Na długo mieszkańcy Słubic i okolicznych miejscowości zapamiętają 5 października. Przez Słubice, podobnie jak przez całe woj. lubuskie, przeszedł orkan Ksawery. Niszczył drzewa, zrywał linie energetyczne, uszkodził dachy. Niestety spowodował też śmierć jednej osoby.

ksawery slubice

Jego nadejście zapowiadaliśmy w środę, kiedy to służby meteorologiczne wydały ostrzeżenie o nadchodzących silnych wiatrach. W rejonie Słubic zaczęło porządnie dmuchać w czwartek popołudniu. Sytuację na bieżąco opisywaliśmy na naszym facebookowym profilu. O wielu zdarzeniach informowali nas także internauci, którzy przesyłali zdjęcia.

Najbardziej ucierpiały parki w centrum Słubic. Wiatr przewrócił wiele starych drzew. Gałęzie i sporych rozmiarów konary fruwały po ulicach stwarzając zagrożenie dla mieszkańców i poruszających się samochodów. W Kunowicach przez jakiś czas zamknięta była ul. Szkolna, ponieważ straż pożarna musiała usunąć konary jednego z drzew, które groziło zawaleniem.

Na ul. 1 Maja wiatr potrwał fragmenty rusztowania, które uszkodziło jeden z zaparkowanych tam samochodów. Z kolei w budynku mieszkalnym przy ul. Mickiewicza dziewczynka utknęła w windzie, po tym jak zabrakło prądu. Została szczęśliwie uwolniona.

Silne podmuchy uszkodziły opierzenie dachu w Galerii Prima, które spadając na ziemię omal nie trafiło w kilku przechodniów. Tam też musieli interweniować strażacy, którzy ściągnęli luźne fragmenty poszycia.

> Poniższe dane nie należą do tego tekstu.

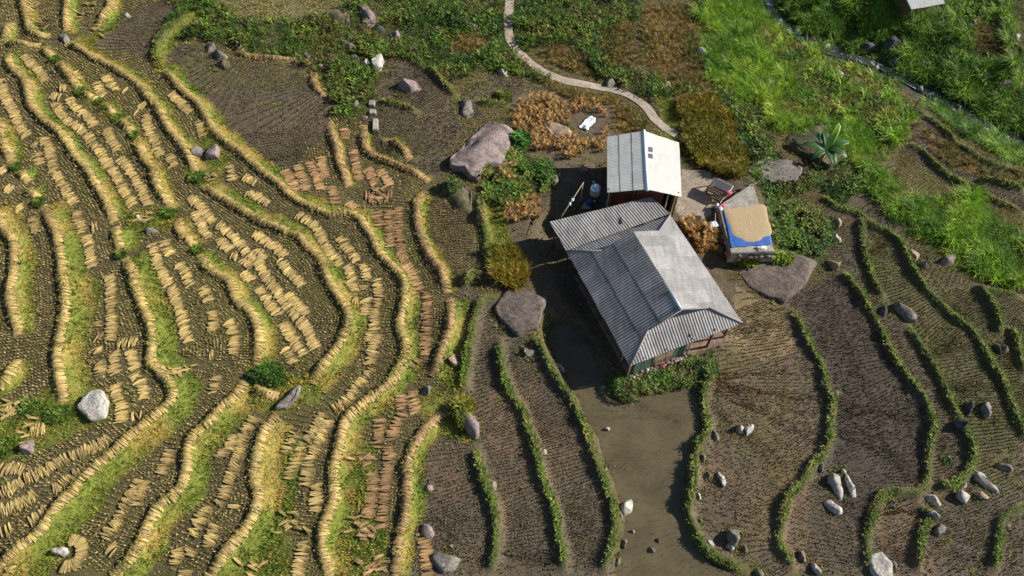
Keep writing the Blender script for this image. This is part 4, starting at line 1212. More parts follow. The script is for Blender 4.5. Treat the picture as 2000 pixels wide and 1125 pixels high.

Do tragedii doszło w Ośnie Lubuskim, gdzie starszy mężczyzna spadł z dachu. Jak twierdzą jego sąsiedzi, chciał zabezpieczyć swoje mienie przed szalejącym wiatrem. Policja prowadzi postępowanie pod kątem nieszczęśliwego wypadku.

Zablokowana była droga nr K29 Cybinka – Słubice, gdzie uszkodzone drzewa zatarasowały przejazd samochodom. Korki były także na autostradzie A2, a konkretnie w rejonie zjazdu na Boczów, gdzie na przejeżdżający samochód spadło drzewo. Najgorsza sytuacja była na drodze Rzepin - Ośno Lubuskie. Tam strażacy mieli najwięcej pracy z usuwaniem przewróconych drzew i konarów.

W Słubicach i Kunowicach prądu nie było przez kilka godzin. W mieście było zupełnie ciemno, nie działało oświetlenie, ani sygnalizacja świetlna. Prąd przywrócono około godz. 21. Jednak w wielu okolicznych miejscowościach nadal go nie ma, o czym alarmują nasi internauci. Na przywrócenie zasilania czekają m.in. mieszkańcy os. Krasińskiego, Pławidła, Górzycy, Kowalowa, Ośna Lubuskiego. Podobna sytuacja jest w wielu miejscowościach woj. lubuskiego.

Cały czas trwa liczenie strat, a służby usuwają skutki niszczycielskiej siły wiatru.